PROBLEM DETAILS — Locate the lines of the listing below that hold "high", then copy each of them.

RECORD EXTRACTS —
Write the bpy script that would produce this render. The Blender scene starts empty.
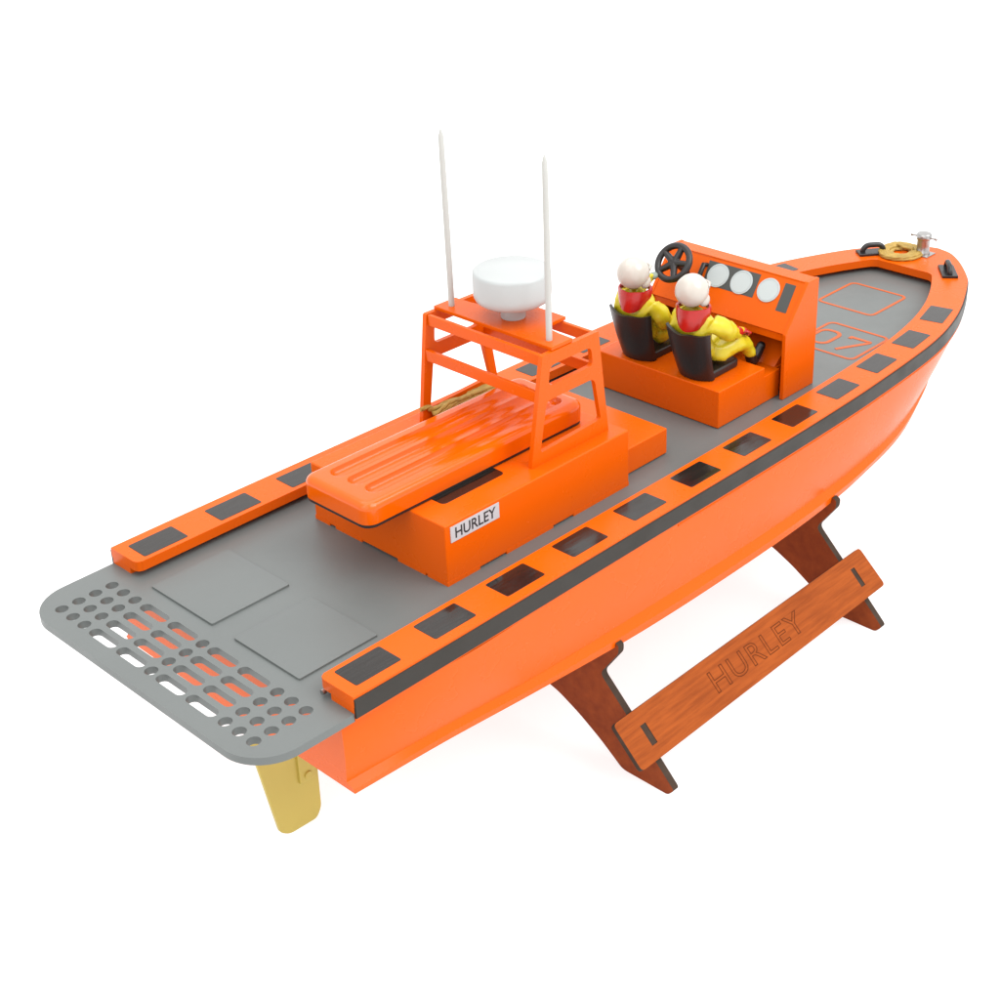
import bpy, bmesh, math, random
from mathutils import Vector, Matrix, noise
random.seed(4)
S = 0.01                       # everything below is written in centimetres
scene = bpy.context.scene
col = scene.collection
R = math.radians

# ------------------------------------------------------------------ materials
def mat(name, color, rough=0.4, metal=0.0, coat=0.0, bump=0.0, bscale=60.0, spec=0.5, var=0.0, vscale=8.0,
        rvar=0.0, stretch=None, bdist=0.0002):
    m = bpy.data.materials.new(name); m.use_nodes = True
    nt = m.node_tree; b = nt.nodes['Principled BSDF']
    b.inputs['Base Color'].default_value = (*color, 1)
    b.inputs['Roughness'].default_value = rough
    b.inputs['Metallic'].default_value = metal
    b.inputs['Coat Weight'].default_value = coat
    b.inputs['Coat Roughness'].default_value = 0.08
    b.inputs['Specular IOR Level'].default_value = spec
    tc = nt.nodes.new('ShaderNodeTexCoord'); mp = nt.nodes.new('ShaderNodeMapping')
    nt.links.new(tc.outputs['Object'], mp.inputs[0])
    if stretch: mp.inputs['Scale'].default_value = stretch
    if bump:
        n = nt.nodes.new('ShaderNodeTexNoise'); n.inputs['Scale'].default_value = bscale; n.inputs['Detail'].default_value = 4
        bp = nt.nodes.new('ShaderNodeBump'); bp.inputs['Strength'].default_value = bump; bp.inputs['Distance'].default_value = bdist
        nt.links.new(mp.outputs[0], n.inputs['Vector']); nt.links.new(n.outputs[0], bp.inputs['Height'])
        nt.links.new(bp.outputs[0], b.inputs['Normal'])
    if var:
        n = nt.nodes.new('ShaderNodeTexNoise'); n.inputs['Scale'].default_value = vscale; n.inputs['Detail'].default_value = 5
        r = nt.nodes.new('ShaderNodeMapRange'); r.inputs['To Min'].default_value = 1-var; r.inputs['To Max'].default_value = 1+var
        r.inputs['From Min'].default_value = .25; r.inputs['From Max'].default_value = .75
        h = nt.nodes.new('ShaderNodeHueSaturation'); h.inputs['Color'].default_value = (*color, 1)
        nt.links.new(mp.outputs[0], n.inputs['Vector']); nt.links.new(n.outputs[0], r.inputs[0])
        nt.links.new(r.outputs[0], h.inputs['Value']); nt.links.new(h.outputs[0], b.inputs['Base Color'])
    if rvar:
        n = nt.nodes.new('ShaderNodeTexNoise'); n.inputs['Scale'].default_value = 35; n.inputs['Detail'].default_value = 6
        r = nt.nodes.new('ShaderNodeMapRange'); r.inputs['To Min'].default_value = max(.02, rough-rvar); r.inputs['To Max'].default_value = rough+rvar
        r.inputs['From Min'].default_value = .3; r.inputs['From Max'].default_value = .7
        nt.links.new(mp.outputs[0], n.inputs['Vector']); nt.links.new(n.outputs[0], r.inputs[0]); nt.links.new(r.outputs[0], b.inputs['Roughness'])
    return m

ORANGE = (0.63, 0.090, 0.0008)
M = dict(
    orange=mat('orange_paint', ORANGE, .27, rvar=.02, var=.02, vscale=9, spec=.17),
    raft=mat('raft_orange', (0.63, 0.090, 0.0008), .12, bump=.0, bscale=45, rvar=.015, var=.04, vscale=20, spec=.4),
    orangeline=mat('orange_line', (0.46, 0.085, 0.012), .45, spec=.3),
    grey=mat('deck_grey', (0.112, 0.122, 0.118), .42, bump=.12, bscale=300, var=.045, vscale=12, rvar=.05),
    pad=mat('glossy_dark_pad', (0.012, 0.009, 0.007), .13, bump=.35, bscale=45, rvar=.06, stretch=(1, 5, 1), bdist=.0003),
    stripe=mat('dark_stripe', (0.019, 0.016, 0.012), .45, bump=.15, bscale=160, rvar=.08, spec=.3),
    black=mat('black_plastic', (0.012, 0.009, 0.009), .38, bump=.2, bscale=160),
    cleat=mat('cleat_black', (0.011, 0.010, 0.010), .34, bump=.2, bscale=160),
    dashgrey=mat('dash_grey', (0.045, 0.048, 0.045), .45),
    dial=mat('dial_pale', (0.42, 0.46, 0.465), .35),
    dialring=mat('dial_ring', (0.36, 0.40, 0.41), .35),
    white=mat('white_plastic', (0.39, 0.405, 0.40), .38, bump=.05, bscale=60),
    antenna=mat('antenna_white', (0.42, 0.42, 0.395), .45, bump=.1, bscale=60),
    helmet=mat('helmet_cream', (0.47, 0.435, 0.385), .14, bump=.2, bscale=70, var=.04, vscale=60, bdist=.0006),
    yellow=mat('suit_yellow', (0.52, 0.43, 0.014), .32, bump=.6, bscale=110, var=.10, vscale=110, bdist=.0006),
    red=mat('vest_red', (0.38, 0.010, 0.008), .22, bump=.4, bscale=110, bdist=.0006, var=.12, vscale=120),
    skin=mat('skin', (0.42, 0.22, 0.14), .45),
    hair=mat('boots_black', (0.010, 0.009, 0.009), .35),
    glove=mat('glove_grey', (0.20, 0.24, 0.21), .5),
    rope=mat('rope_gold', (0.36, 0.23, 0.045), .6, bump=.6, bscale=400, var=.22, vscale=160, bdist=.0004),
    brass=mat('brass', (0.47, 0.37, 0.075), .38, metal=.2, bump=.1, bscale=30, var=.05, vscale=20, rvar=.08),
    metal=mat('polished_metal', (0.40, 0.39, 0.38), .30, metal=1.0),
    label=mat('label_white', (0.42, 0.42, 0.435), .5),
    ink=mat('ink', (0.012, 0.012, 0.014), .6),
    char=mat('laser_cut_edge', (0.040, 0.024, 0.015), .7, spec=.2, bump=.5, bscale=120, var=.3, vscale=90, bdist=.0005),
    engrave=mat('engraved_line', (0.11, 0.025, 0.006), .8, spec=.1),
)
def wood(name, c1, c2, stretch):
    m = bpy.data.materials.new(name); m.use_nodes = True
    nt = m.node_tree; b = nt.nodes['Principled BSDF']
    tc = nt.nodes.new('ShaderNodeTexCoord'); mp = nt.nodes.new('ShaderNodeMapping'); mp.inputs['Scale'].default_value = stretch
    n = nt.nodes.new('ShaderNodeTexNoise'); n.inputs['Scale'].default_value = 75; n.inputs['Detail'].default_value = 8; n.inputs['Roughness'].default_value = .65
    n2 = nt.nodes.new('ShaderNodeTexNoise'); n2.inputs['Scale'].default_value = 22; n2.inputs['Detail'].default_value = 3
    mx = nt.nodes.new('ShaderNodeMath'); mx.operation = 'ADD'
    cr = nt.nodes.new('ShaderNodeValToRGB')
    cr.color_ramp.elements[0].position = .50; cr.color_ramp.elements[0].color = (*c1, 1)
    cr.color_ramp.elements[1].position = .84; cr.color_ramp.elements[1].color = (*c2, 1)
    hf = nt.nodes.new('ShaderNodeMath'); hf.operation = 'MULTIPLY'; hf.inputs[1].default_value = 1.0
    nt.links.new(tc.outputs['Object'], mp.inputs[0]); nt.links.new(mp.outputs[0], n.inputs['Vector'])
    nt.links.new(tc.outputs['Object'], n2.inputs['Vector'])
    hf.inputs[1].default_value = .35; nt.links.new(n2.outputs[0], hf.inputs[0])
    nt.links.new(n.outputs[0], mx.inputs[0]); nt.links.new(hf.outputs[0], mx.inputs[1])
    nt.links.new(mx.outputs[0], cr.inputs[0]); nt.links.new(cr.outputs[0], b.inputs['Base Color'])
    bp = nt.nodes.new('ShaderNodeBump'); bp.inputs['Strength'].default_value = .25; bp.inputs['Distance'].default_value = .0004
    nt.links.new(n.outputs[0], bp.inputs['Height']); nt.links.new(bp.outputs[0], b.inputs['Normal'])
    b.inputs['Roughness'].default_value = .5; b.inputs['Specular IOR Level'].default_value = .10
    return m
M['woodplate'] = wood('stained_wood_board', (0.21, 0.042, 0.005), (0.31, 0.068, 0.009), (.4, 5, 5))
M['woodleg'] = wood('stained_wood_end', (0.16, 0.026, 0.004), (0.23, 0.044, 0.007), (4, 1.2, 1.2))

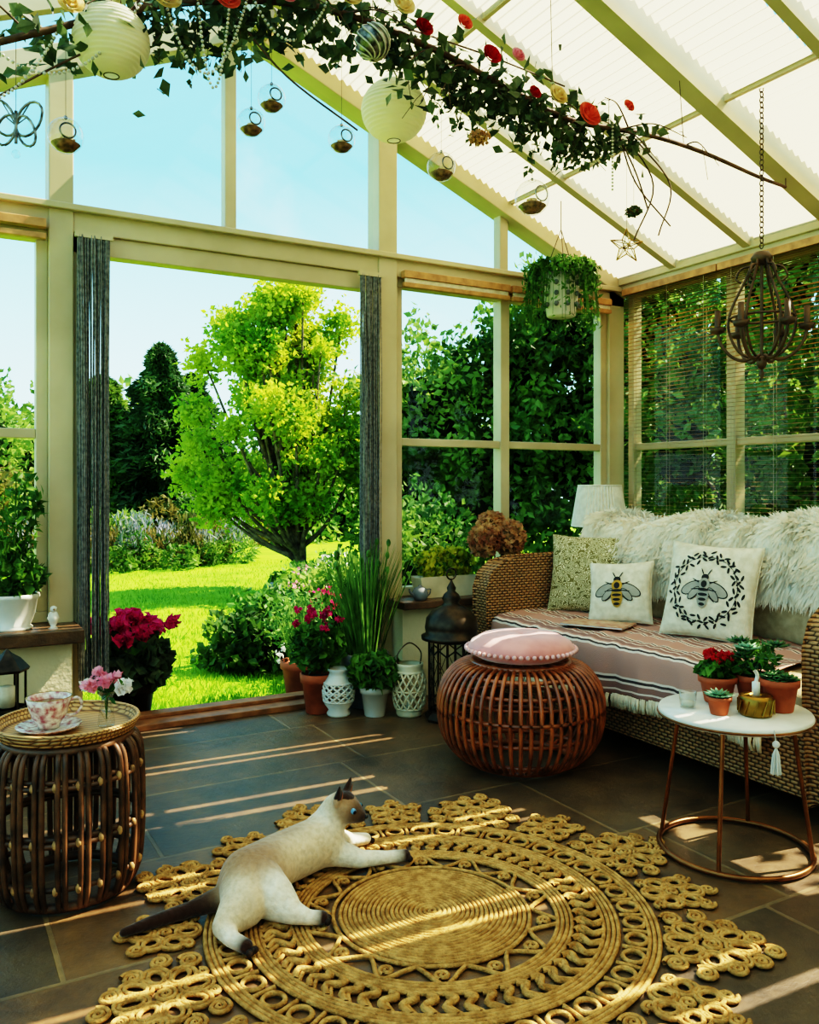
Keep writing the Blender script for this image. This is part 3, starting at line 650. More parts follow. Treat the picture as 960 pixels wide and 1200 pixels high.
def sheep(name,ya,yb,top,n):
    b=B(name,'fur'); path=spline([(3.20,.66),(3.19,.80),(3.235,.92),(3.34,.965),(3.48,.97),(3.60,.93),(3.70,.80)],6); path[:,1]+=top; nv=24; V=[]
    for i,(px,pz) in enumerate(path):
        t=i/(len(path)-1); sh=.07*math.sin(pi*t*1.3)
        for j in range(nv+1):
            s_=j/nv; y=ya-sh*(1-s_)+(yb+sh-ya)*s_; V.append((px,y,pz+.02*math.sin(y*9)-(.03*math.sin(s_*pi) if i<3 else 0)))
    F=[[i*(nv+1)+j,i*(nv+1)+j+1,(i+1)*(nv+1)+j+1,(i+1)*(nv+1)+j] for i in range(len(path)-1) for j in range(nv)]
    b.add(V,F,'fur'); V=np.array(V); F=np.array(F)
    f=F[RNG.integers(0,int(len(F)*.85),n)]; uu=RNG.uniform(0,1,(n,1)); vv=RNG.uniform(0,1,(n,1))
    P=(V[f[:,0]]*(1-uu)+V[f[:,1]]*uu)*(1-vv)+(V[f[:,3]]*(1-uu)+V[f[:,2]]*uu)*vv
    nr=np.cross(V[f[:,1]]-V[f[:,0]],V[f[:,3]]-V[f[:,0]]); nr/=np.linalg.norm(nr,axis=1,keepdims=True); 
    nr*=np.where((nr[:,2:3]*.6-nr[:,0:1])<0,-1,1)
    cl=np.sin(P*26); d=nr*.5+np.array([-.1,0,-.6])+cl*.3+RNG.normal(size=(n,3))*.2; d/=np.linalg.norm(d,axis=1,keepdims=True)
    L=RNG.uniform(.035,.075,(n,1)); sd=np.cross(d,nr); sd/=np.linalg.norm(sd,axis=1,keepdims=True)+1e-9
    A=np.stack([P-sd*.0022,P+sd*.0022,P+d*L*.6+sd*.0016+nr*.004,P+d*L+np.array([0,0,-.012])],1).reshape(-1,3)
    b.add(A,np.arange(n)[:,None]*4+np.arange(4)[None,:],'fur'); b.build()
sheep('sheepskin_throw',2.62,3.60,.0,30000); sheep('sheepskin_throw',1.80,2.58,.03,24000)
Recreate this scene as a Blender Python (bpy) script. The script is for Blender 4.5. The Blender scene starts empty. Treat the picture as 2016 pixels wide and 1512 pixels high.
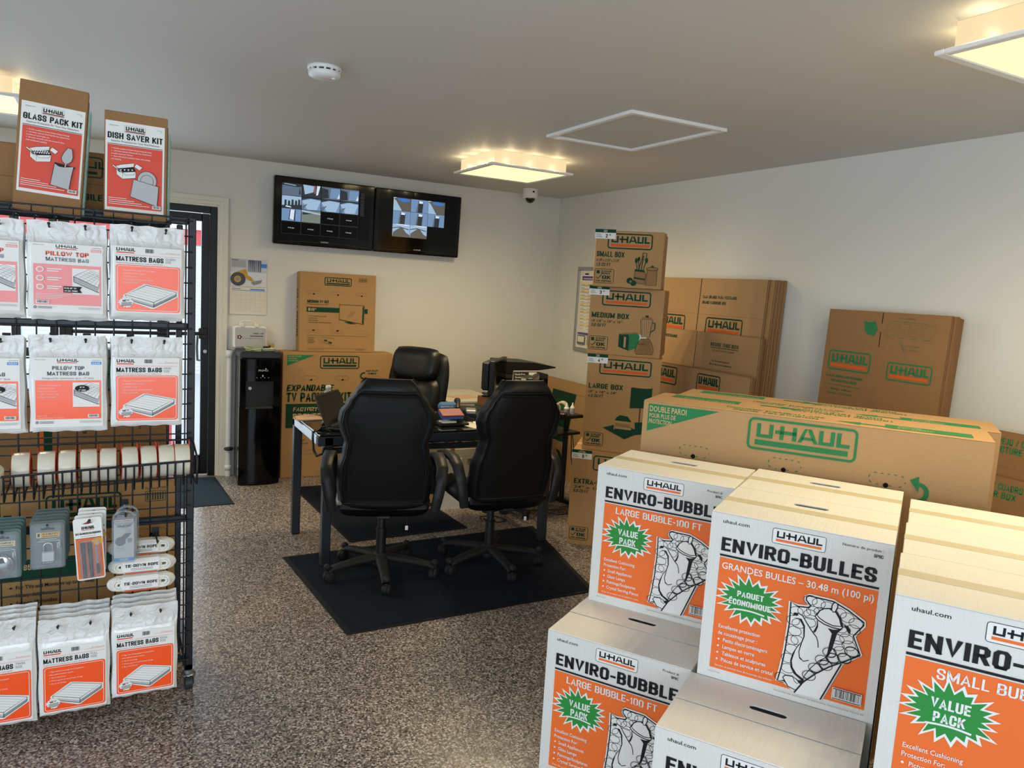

RESPONSE BELOW —
Keep writing the Blender script for this image. This is part 3, starting at line 650. More parts follow. Treat the picture as 960 pixels wide and 1200 pixels high.
Recreate this scene as a Blender Python (bpy) script. The script is for Blender 4.5. The Blender scene starts empty. Treat the picture as 2016 pixels wide and 1512 pixels high.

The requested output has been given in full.